_Written task:_
Only the lines from the start up to and including the line containing "R = math.radians" should be repeated, word for word.

— START —

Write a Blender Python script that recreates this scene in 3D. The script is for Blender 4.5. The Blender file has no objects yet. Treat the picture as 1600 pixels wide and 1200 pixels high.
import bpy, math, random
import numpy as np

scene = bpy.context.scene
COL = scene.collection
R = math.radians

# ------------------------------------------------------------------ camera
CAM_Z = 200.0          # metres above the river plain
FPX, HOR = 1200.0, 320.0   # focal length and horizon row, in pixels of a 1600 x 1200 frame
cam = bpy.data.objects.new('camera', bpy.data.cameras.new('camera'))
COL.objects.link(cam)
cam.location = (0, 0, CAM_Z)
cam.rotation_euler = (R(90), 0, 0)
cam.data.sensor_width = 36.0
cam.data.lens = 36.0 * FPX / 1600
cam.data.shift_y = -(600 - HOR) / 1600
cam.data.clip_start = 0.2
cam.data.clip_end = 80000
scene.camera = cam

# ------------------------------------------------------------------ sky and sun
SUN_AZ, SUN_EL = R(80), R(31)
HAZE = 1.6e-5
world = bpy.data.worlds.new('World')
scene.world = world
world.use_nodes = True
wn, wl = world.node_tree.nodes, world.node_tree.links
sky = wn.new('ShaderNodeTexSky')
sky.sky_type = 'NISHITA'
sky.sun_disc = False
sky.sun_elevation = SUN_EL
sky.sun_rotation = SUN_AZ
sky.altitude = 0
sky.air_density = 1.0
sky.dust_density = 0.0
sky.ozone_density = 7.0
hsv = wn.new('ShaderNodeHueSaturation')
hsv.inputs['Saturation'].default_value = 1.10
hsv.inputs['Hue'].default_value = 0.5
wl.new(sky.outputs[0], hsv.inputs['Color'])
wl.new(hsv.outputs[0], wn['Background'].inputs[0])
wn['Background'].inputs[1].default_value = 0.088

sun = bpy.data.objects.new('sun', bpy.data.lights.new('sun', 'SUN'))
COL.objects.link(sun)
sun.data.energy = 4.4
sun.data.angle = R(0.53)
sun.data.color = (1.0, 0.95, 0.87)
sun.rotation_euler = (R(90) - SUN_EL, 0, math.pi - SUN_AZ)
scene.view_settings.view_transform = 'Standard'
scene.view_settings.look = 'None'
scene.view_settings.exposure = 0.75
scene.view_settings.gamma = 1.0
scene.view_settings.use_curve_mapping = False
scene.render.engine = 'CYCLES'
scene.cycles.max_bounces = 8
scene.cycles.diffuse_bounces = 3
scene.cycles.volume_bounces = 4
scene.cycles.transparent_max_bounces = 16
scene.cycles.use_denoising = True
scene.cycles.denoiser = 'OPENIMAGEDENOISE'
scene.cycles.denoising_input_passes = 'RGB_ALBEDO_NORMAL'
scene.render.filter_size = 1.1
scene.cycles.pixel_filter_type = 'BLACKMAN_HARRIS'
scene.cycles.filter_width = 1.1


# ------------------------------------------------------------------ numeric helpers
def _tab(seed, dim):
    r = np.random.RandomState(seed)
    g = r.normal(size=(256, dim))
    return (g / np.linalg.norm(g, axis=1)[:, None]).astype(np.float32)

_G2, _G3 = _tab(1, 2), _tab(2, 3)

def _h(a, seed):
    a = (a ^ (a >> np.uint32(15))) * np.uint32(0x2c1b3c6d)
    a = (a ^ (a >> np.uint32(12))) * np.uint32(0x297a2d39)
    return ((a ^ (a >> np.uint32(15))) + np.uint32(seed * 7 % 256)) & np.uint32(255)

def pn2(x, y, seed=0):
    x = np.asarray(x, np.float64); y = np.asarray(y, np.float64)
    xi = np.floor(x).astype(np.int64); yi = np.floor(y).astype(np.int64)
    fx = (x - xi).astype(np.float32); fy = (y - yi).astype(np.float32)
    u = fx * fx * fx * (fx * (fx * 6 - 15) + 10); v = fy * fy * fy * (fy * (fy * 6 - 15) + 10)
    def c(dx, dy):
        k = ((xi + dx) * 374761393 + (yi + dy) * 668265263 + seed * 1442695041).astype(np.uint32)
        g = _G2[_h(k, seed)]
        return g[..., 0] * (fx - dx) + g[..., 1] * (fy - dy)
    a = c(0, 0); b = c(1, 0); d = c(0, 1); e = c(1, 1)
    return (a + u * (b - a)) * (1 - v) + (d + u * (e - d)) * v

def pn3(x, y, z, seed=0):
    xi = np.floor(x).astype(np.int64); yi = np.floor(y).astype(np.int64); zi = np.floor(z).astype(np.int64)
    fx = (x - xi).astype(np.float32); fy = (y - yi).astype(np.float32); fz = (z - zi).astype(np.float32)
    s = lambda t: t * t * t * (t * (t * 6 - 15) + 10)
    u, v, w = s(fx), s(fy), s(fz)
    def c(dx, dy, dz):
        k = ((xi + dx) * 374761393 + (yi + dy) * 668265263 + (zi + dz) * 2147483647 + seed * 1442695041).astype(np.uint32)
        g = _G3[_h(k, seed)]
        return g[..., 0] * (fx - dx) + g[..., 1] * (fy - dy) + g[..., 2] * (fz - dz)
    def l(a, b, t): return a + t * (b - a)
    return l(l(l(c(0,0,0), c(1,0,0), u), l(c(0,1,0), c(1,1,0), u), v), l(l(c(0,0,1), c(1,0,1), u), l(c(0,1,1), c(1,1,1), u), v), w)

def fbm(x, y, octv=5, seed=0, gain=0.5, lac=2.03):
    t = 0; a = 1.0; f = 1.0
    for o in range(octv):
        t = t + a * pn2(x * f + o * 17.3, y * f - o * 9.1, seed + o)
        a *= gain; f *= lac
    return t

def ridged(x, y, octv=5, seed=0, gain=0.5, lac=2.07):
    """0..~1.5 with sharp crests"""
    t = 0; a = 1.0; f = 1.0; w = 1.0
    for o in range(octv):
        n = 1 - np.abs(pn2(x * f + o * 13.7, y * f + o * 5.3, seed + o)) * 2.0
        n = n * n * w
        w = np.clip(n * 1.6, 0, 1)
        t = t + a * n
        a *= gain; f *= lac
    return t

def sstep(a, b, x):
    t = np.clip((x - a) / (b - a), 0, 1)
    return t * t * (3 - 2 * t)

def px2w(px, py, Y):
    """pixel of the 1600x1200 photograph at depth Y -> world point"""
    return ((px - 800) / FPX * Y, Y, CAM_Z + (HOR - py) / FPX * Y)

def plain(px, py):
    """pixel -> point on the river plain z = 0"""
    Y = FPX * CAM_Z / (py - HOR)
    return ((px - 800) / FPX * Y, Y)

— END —

_Problem solution:_
Write a Blender Python script that recreates this scene in 3D. The script is for Blender 4.5. The Blender file has no objects yet. Treat the picture as 1600 pixels wide and 1200 pixels high.
import bpy, math, random
import numpy as np

scene = bpy.context.scene
COL = scene.collection
R = math.radians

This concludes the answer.